Se a tecnologia pode trazer, imediatamente através de um click, algo pronto, a educação é o lugar da construção. Ora, a construção requer fundamentos. E a construção dos fundamentos requer investimento de tempo para o mergulho nas profundezas do espírito. Esse mergulho requer, inicialmente, a aprendizagem da solidão. Somente na solidão existe o verdadeiro encontro consigo mesmo, condição prévia para uma aprendizagem significativa.
Nessa dinâmica compreende-se a solicitação de Santo Agostinho ao seu interlocutor: “Conhece-te, aceita-te, supera-te.” Ora, essa solicitação estabelece o ponto de partida: “Recolhe-te no teu interior e afasta-te de todo medo. Volta o olhar para teu interior, onde não há barulho, nem contendas, onde tens um retiro tranquilo para a tua consciência. Atende com calma e serenidade à verdade para que a entendas” (Sermão 52, 22).

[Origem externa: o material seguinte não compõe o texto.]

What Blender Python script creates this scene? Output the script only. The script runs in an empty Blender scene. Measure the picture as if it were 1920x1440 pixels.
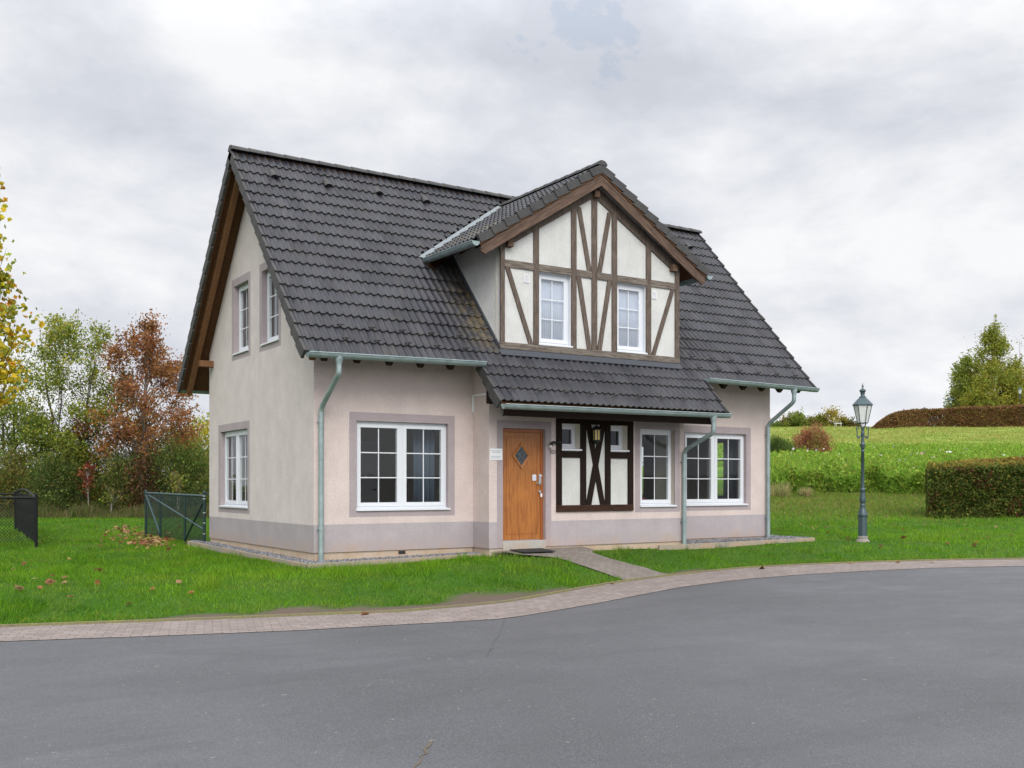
import bpy, bmesh, math, random
import numpy as np
from mathutils import Vector, Matrix

R_ = math.radians
sc = bpy.context.scene
COL = sc.collection
NP = np.random.default_rng(7)

# ------------------------------------------------------------------ camera frame
CAM = Vector((-6.80829, -17.02284, 1.20281))
_n = math.hypot(2985, 1920)
FS, FC = 2985 / _n, 1920 / _n
FX, FY = FC, FS            # view direction on the ground
RX, RY = FS, -FC           # right direction on the ground

def uw(u, w, z=0.0):
    return Vector((CAM.x + w * FX + u * RX, CAM.y + w * FY + u * RY, z))

def to_uw(x, y):
    dx, dy = x - CAM.x, y - CAM.y
    return dx * RX + dy * RY, dx * FX + dy * FY

# ------------------------------------------------------------------ material helpers
def mat(name, col=(.5, .5, .5), rough=.8, metal=0.0, spec=.5, build=None):
    m = bpy.data.materials.new(name)
    m.use_nodes = True
    nt = m.node_tree
    b = nt.nodes['Principled BSDF']
    b.inputs['Base Color'].default_value = (*col, 1)
    b.inputs['Roughness'].default_value = rough
    b.inputs['Metallic'].default_value = metal
    b.inputs['Specular IOR Level'].default_value = spec
    if build:
        build(nt, b)
    return m

class G:
    """small node-graph helper"""
    def __init__(s, nt):
        s.nt = nt
    def n(s, typ, **kw):
        o = s.nt.nodes.new(typ)
        for k, v in kw.items():
            setattr(o, k, v)
        return o
    def l(s, a, b):
        s.nt.links.new(a, b)
    def val(s, sock, v):
        if hasattr(v, 'is_output') or isinstance(v, bpy.types.NodeSocket):
            s.l(v, sock)
        else:
            sock.default_value = v
    def pos(s):
        return s.n('ShaderNodeNewGeometry').outputs['Position']
    def obj(s):
        return s.n('ShaderNodeTexCoord').outputs['Object']
    def uv(s):
        return s.n('ShaderNodeTexCoord').outputs['UV']
    def mapping(s, vec, scale=(1, 1, 1), loc=(0, 0, 0), rot=(0, 0, 0)):
        m = s.n('ShaderNodeMapping')
        s.l(vec, m.inputs['Vector'])
        m.inputs['Scale'].default_value = scale
        m.inputs['Location'].default_value = loc
        m.inputs['Rotation'].default_value = rot
        return m.outputs['Vector']
    def noise(s, vec, scale=5, detail=4, rough=.55, dist=0.0):
        o = s.n('ShaderNodeTexNoise')
        s.l(vec, o.inputs['Vector'])
        o.inputs['Scale'].default_value = scale
        o.inputs['Detail'].default_value = detail
        o.inputs['Roughness'].default_value = rough
        o.inputs['Distortion'].default_value = dist
        return o.outputs['Fac']
    def math(s, op, a, b=None, c=None, clamp=False):
        o = s.n('ShaderNodeMath', operation=op, use_clamp=clamp)
        s.val(o.inputs[0], a)
        if b is not None: s.val(o.inputs[1], b)
        if c is not None: s.val(o.inputs[2], c)
        return o.outputs[0]
    def ramp(s, fac, stops, interp='LINEAR'):
        o = s.n('ShaderNodeValToRGB')
        s.l(fac, o.inputs['Fac'])
        e = o.color_ramp.elements
        o.color_ramp.interpolation = interp
        while len(e) < len(stops):
            e.new(.5)
        for i, (p, c) in enumerate(stops):
            e[i].position = p
            if not hasattr(c, '__len__'): c = (c, c, c)
            e[i].color = (*c, 1) if len(c) == 3 else c
        return o.outputs['Color']
    def mix(s, fac, a, b, mode='MIX'):
        o = s.n('ShaderNodeMix', data_type='RGBA', blend_type=mode)
        s.val(o.inputs[0], fac)
        for k, v in ((6, a), (7, b)):
            if isinstance(v, (tuple, list)):
                o.inputs[k].default_value = (*v, 1) if len(v) == 3 else v
            else:
                s.l(v, o.inputs[k])
        return o.outputs[2]
    def range(s, v, a, b, c=0., d=1.):
        o = s.n('ShaderNodeMapRange', clamp=True)
        s.l(v, o.inputs[0])
        for i, q in enumerate((a, b, c, d)):
            o.inputs[i + 1].default_value = q
        return o.outputs[0]
    def sep(s, vec):
        o = s.n('ShaderNodeSeparateXYZ')
        s.l(vec, o.inputs[0])
        return o.outputs
    def comb(s, x, y, z):
        o = s.n('ShaderNodeCombineXYZ')
        for i, q in enumerate((x, y, z)): s.val(o.inputs[i], q)
        return o.outputs[0]
    def bump(s, h, b, strength=.3, dist=.01):
        o = s.n('ShaderNodeBump')
        o.inputs['Strength'].default_value = strength
        o.inputs['Distance'].default_value = dist
        s.l(h, o.inputs['Height'])
        s.l(o.outputs['Normal'], b.inputs['Normal'])

def plaster(name, col, dirt=.35, dirtcol=(.30, .28, .25)):
    def bld(nt, b):
        g = G(nt); p = g.pos()
        n1 = g.noise(p, 2.2, 6, .6)
        streak = g.noise(g.mapping(p, (9, 9, 1.1)), 2.0, 6, .65)
        fine = g.noise(p, 34, 4, .75)
        base = g.mix(g.range(n1, .3, .7), [c * .90 for c in col], [min(1, c * 1.07) for c in col])
        c2 = g.mix(g.math('MULTIPLY', g.range(streak, .48, .78), dirt), base, dirtcol)
        c3 = g.mix(g.range(fine, .38, .68, .0, .42), c2, [c * .6 for c in col])
        # splash dirt close to the ground
        z = g.sep(p)[2]
        spl = g.math('MULTIPLY', g.range(z, .26, -.02, 0, .75), g.range(n1, .35, .65))
        c4 = g.mix(spl, c3, (.42, .29, .19))
        g.l(c4, b.inputs['Base Color'])
        h = g.math('ADD', g.noise(p, 140, 3, .7), g.math('MULTIPLY', g.noise(p, 40, 3, .6), .9))
        g.bump(h, b, .8, .010)
    return mat(name, col, .93, 0, .2, bld)

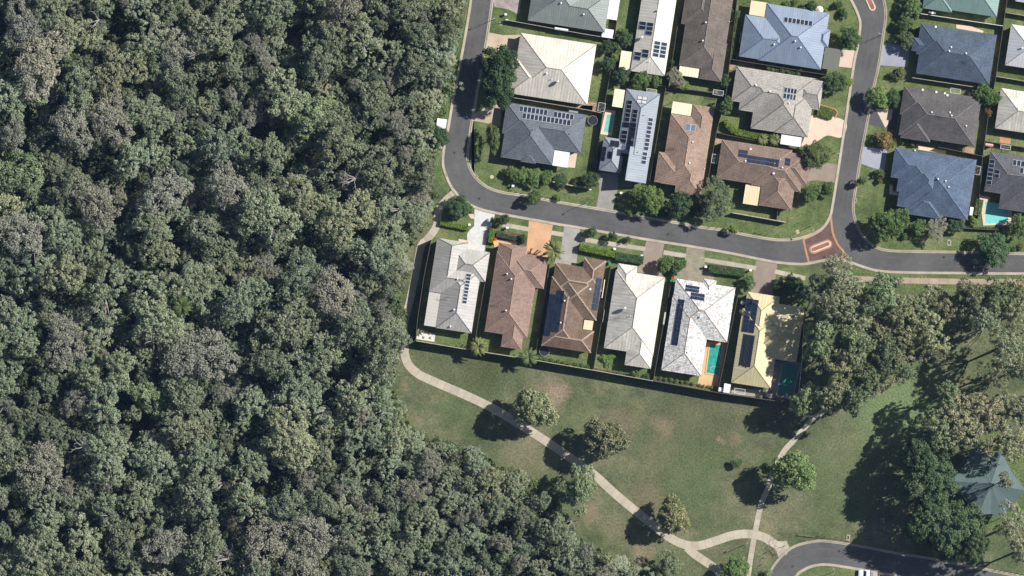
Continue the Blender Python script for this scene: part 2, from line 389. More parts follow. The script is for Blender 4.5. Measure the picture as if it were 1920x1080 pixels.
def tracks(A, B, fr):
    A, B = resample(A, 160), resample(B, 160); b = MB()
    for f in fr:
        C = [W(a[0]+(c[0]-a[0])*f, a[1]+(c[1]-a[1])*f) for a, c in zip(A, B)]
        L, Rr = offset(C, .75), offset(C, -.75); s = 0
        for i in range(len(C)-1):
            ds = math.dist(C[i], C[i+1])
            b.face([(*Rr[i], .016), (*Rr[i+1], .016), (*L[i+1], .016), (*L[i], .016)], 0, [(s, 0), (s+ds, 0), (s+ds, 1), (s, 1)]); s += ds
    o = b.build('wheel_tracks', _wm); o['kind'] = 'structure'
tracks(k1, k2, (.27, .68)); tracks(s3o, s3i, (.3, .7))
tracks([p for p in si[len(k2)-1:] if p[1] < 392], [p for p in se if p[1] < 400][::-1], (.24, .46, .72))
tracks([p for p in so if p[0] > 1600], [p for p in se if p[1] > 440 and p[0] > 1615], (.3, .68))
def kerb(P, side, name='kerb'):
    b = MB(); Wp = [W(*p) for p in P]
    prof = [(-.32*side, .024), (0, .024), (.03*side, .13), (.34*side, .13), (.36*side, .0)]
    if side < 0: prof = prof[::-1]
    sweep(b, Wp, prof)
    # joints cut across the kerb every few metres
    return b.build(name, M_KERB)
def in_pad(p): return False
for P_, s_ in ((so, -1), (si, 1), (se, 1), (s3o, 1), (s3i, -1)):
    o = kerb(P_, s_); o['kind'] = 'structure'
pad = ZZ('K', 1060, 325, 1150, 290, 1250, 220, 1300, 130, 1318, 125, 1322, 200, 1335, 280, 1380, 385, 1420, 435, 1473, 505, 1300, 535, 1115, 560)
sheet('crossing_pad', pad, .018, M_PAD)
def band(name, pts, w, z, mat, parent=None, kind='structure', th=.0):
    b = MB(); P = [W(*p) for p in pts]
    sweep(b, P, [(w/2, z), (-w/2, z)][::-1] if False else [(-w/2, z), (w/2, z)])
    o = b.build(name, mat, parent)
    for pl in o.data.polygons:
        pass
    if kind and not parent: o['kind'] = kind
    return o
band('pad_border', ZZ('K', 1062, 330, 1085, 440, 1115, 558), .5, .022, M_PADEDGE)
band('pad_border', smooth(ZZ('K', 1318, 130, 1322, 200, 1338, 290, 1380, 385, 1425, 440, 1473, 505)), .5, .022, M_PADEDGE)
band('pad_border', smooth(ZZ('K', 1062, 333, 1160, 292, 1240, 235, 1300, 135)), .6, .023, M_PADEDGE)
band('pad_border', smooth(ZZ('K', 1115, 552, 1300, 530, 1473, 500)), .5, .023, M_PADEDGE)
def capsule(cx, cy, L, w, ang, n=10):
    pts = []
    for s_, a0 in ((1, -90), (-1, 90)):
        for i in range(n+1):
            a = R(a0+180*i/n); pts.append((s_*(L-w)/2+math.cos(a)*w/2, math.sin(a)*w/2))
    c, s2 = math.cos(ang), math.sin(ang); X, Y = W(cx, cy)
    return [(X+(x*c-y*s2)/PX, Y+(x*s2+y*c)/PX) for x, y in pts]
M_LIDP = concrete('cream_kerb', lin((214, 200, 180)))
def island(cx, cy, L, w, ang, label):
    r = empty('traffic_island', (0, 0, 0)); tag(r, label, 'traffic island', 'painted traffic islands')
    b = MB(); b.prism(capsule(cx, cy, L, w, ang), .012, .14); b.build('kerb_ring', M_LIDP, r)
    b = MB(); b.prism(capsule(cx, cy, L-4, w-4.4, ang), .1, .16); b.build('brick_infill', M_BRICKRED, r)
bb = MB(); bb.prism(capsule(1538.5, 462.5, 46, 17, R(21)), .018, .03); o = bb.build('island_surround', M_PADEDGE); o['kind'] = 'structure'
island(1538.5, 462.5, 40, 11.5, R(21), 'small brick traffic island with white kerb on the red junction pad')
island(1627, -6, 56, 12, R(-66), 'narrow brick traffic island with white kerb in the top street')

# driveways
def drive(pts, mat, z=.02): return sheet('driveway', pts, z, mat)
M_D_GREY = concrete('driveway_grey', lin((150, 146, 138)))
M_D_BEIGE = concrete('driveway_beige', lin((178, 162, 140)))
M_D_WHITE = concrete('driveway_white', lin((196, 196, 192)), .1, .08, lin((214, 204, 194)))
M_D_ORANGE = concrete('driveway_orange', lin((204, 160, 122)), .18, .14)
M_D_PEACH = concrete('driveway_peach', lin((208, 188, 166)), .08)
M_D_BROWN = concrete('driveway_brown', lin((142, 128, 114)), .14)
M_D_BLUE = concrete('driveway_bluegrey', lin((150, 152, 160)), .1)
M_D_DARK = concrete('driveway_charcoal', lin((84, 82, 82)), .1)
M_PAV = brickpave('herringbone_pavers', lin((168, 158, 150)), lin((148, 138, 132)), lin((120, 112, 106)), .6, .6, .75)
M_PAV2 = brickpave('worn_pavers', lin((150, 142, 120)), lin((136, 128, 108)), lin((120, 112, 96)), .9, .45, .15)
M_TAN = concrete('pool_deck_tan', lin((206, 172, 128)), .12)
M_PAVP = brickpave('terracotta_pavers', lin((176, 142, 116)), lin((160, 128, 106)), lin((130, 108, 92)), .5, .5, .15)
drive([(927, -60), (990, -60), (977, 0), (973, 28), (955, 18), (927, 12.5), (925, 0)], M_PAV)
drive([(914, 66), (918, 61), (943, 66), (976, 65), (976, 112), (908, 98)], M_D_BEIGE)
drive([(888, 214), (904, 205), (930, 196), (942, 198), (938, 238), (926, 233), (885, 226)], M_D_BEIGE)
drive(ZZ('F', 185, 735, 350, 745, 357, 860, 330, 950, 308, 1068, 170, 1036, 196, 900), M_D_GREY)
drive([(1572, 93), (1608, 95), (1601, 128), (1566, 124)], M_D_PEACH)
drive(smooth([(1520, 217), (1584, 226), (1579, 257), (1552, 254), (1537, 262), (1522, 270), (1503, 274), (1508, 258)], 5, True), M_D_PEACH)
drive([(1510, 320), (1550, 305), (1571, 309), (1567, 343), (1530, 338), (1508, 341)], M_D_BROWN)
drive([(1654, 79), (1706, 88), (1702, 126), (1646, 122)], M_D_BLUE)
drive([(1631.5, 204), (1684, 206), (1680, 246), (1671, 243), (1627, 233)], M_D_DARK)
sheet('driveway_inlay', ZZ('H', 205, 20, 362, 25, 352, 110, 295, 195), .026, M_D_PEACH)
drive([(1619, 275), (1664, 280), (1658, 322), (1615, 307)], M_D_BLUE)
drive([(890, 388), (929, 397), (925, 415), (912, 452), (908, 472), (876, 468), (876, 438), (882, 430), (889, 424)], M_D_WHITE)
drive([(992, 411), (1037, 419), (1026, 486), (986, 484)], M_D_ORANGE)
drive([(1058, 423), (1088, 428), (1085, 457), (1080, 503), (1038, 494), (1052, 465)], M_D_GREY)
drive([(1213, 449), (1246, 454), (1240, 486), (1244, 520), (1194, 510), (1204, 480)], M_D_BROWN)
drive([(1288, 460), (1321, 466), (1321.5, 494), (1339, 518), (1338, 532), (1268, 532), (1262, 515), (1283, 490)], M_PAV2)
drive([(1419, 484), (1458, 491), (1449, 556), (1404, 548), (1414, 505)], M_D_BROWN)
# concrete pads, decks and beds inside the lots
def pad_(pts, m, name='paved_area'): return sheet(name, pts, .02, m)
pad_(ZZ('E', 1320, 525, 1385, 530, 1365, 662, 1290, 655), M_D_PEACH)
pad_(ZZ('A', 1395, 965, 1530, 975, 1520, 1040, 1390, 1005), M_PAVP)
pad_(ZZ('B', 95, 940, 210, 950, 200, 1030, 20, 1000), M_PAVP)
pad_(ZZ('M', 200, 590, 375, 620, 365, 690, 195, 665), M_D_WHITE)
pad_(ZZ('D', 850, 225, 980, 240, 1100, 285, 1095, 305, 850, 260), M_D_PEACH)
pad_(ZZ('D', 870, 765, 1060, 785, 1050, 800, 870, 785), M_PAVP)
pad_(ZZ('H', 600, 362, 855, 405, 852, 435, 598, 395), M_D_PEACH)
pad_(ZZ('H', 1030, 370, 1115, 380, 1105, 440, 1020, 420), M_PAVP)
pad_(ZZ('H', 1350, 265, 1455, 280, 1445, 345, 1345, 330), M_PADEDGE)
pad_(ZZ('H', 335, 715, 360, 722, 362, 780, 418, 795, 412, 820, 328, 805), M_D_PEACH)
pad_(ZZ('C', 80, 590, 150, 600, 110, 645, 75, 635), M_PAVP)
pad_(ZZ('G', 50, 355, 110, 365, 95, 405, 48, 400), M_PAVP)
pad_(ZZ('I', 860, 480, 1080, 510, 1070, 545, 870, 560), M_TAN)
pad_(ZZ('I', 540, 480, 620, 495, 622, 515, 540, 505), M_D_PEACH)
pad_(ZZ('O', 1090, 640, 1330, 655, 1250, 985, 1000, 960), M_D_GREY)
pad_(ZZ('O', 500, 470, 672, 476, 590, 892, 408, 865), M_TAN)
pad_(ZZ('O', 730, 880, 1000, 900, 990, 965, 700, 930), M_D_GREY)
pad_(ZZ('I', 625, 250, 690, 255, 685, 300, 650, 290), M_D_PEACH)
sheet('garden_bed', ZZ('I', 870, 400, 1165, 445, 1165, 540, 870, 490), .016, M_SOIL)
sheet('garden_bed', ZZ('C', 395, 590, 950, 680, 945, 730, 150, 615, 330, 590), .016, M_SOIL)
sheet('garden_bed', ZZ('N', 560, 735, 1060, 830, 1060, 850, 555, 762), .016, M_SOIL)
sheet('garden_bed', ZZ('O', 20, 790, 410, 850, 405, 870, 20, 822), .016, M_SOIL)
gb = ZZ('C', 925, 965, 1060, 1005, 1082, 1035, 1060, 1085, 880, 1075)
sheet('garden_bed', gb, .016, M_SOIL)
band('bed_edging', gb[:4], .35, .1, M_PADEDGE)
for c_, rx, ry in (((1035, 735), 26, 18), ((985, 805), 20, 14), ((1240, 795), 16, 10), ((1160, 800), 24, 14), ((1215, 930), 26, 14), ((910, 845), 40, 12), ((1110, 965), 16, 12), ((1355, 820), 14, 9), ((800, 790), 34, 10)):
    pass

# paths made of cast slabs
def path(name, pts, w, step, mat, z=.02, gap=.035):
    P = [W(*p) for p in smooth(pts, 10)]
    b = MB(); sweep(b, P, [(-w/2+.02, z-.006), (w/2-.02, z-.006)]); base = b.build(name, M_SOIL); base['kind'] = 'structure'
    # resample
    d = [0]
    for a, c in zip(P[:-1], P[1:]): d.append(d[-1]+math.hypot(c[0]-a[0], c[1]-a[1]))
    def at(s):
        s = min(max(s, 0), d[-1]); i = max(0, min(len(d)-2, next((k for k in range(len(d)-1) if d[k+1] >= s), len(d)-2)))
        t = (s-d[i])/((d[i+1]-d[i]) or 1); a, c = P[i], P[i+1]
        return (a[0]+(c[0]-a[0])*t, a[1]+(c[1]-a[1])*t)
    n = max(1, round(d[-1]/step)); st = d[-1]/n
    for k in range(n):
        s0, s1 = k*st+gap/2, (k+1)*st-gap/2; L, Rr = [], []
        for q in (0, .5, 1):
            s = s0+(s1-s0)*q; p = at(s); a, c = at(s-.3), at(s+.3)
            dx, dy = c[0]-a[0], c[1]-a[1]; l = math.hypot(dx, dy) or 1
            L.append((p[0]-dy/l*w/2, p[1]+dx/l*w/2)); Rr.append((p[0]+dy/l*w/2, p[1]-dx/l*w/2))
        sb_ = MB(); h = z+.03+random.uniform(-.004, .006); sb_.prism(Rr+L[::-1], z-.01, h, 0, False)
        sb_.build('slab', mat, base)
    return base
path('park_path', [(758, 640), (759, 665), (766, 684), (781, 699), (797, 708), (838, 726), (875, 742), (911, 759), (937, 773), (986, 803), (1025, 828), (1077, 864), (1116, 892), (1150, 923), (1183, 951), (1227, 986), (1256, 1008), (1283, 1021), (1311, 1023), (1342, 1014), (1373, 1004), (1403, 1001), (1432, 1007), (1452, 1020), (1478, 1034)], 2.15, 1.85, M_PATH)
path('park_path', [(1288, 1026), (1305, 1041), (1330, 1058), (1365, 1085), (1400, 1115)], 2.1, 1.6, M_PATH, .016)
path('narrow_path', [(1556, 762), (1538, 776), (1522, 787), (1489, 825), (1470, 846), (1452, 880), (1440, 915), (1427, 946), (1416, 997), (1406, 1055), (1400, 1100)], 1.35, 1.7, M_PATH, .028)
path('side_path', [(856, 359), (836, 376), (822, 396), (818, 425), (800, 450), (789, 462), (780, 510), (768, 565), (758, 605), (757, 642)], 1.9, 1.9, M_PATH, .016)
for p in ([(941, 421), (992, 430)], [(1032, 436), (1057, 440)], [(1087, 448), (1150, 458), (1210, 467)], [(1244, 473), (1286, 480)], [(1321, 487), (1370, 495), (1418, 503)], [(1453, 509), (1510, 522)]):
    path('footpath', p, 1.1, 2.4, M_PATH, .016)
path('footpath', [(1600, 523), (1700, 526), (1800, 528), (1920, 529), (2100, 531)], 1.45, 2.4, M_PINK, .016)
sheet('path_junction', ZZ('S', 150, 800, 275, 790, 300, 845, 255, 885, 220, 905, 205, 860), .014, M_PATH)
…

Dessa forma, o terreno da educação é o da inquietude de um espírito disposto à lapidação. Ora, sabemos que o processo de construção do conhecimento requer a inicial apropriação significativa por parte do sujeito. Somente após esse mergulho, seguem-se novos desafios. Entre esses novos desafios destacamos três: 1. Verificar a solides do fundamento, através de desafios e permanentes desequilibrações construídas para fortalecer a reapropriação do fundamento. 2. Fomentar o processo de socialização dessa aprendizagem, que requer encontros reais com os demais parceiros da comunidade investigativa. Dessa socialização nascerão novos elementos que desafiarão cada parceiro para a revisão de sua construção. 3. Direcionar a construção para a resolução de situações problema da vida da comunidade, pois o foco da educação está na construção de competências e habilidades socialmente significativas e verificáveis.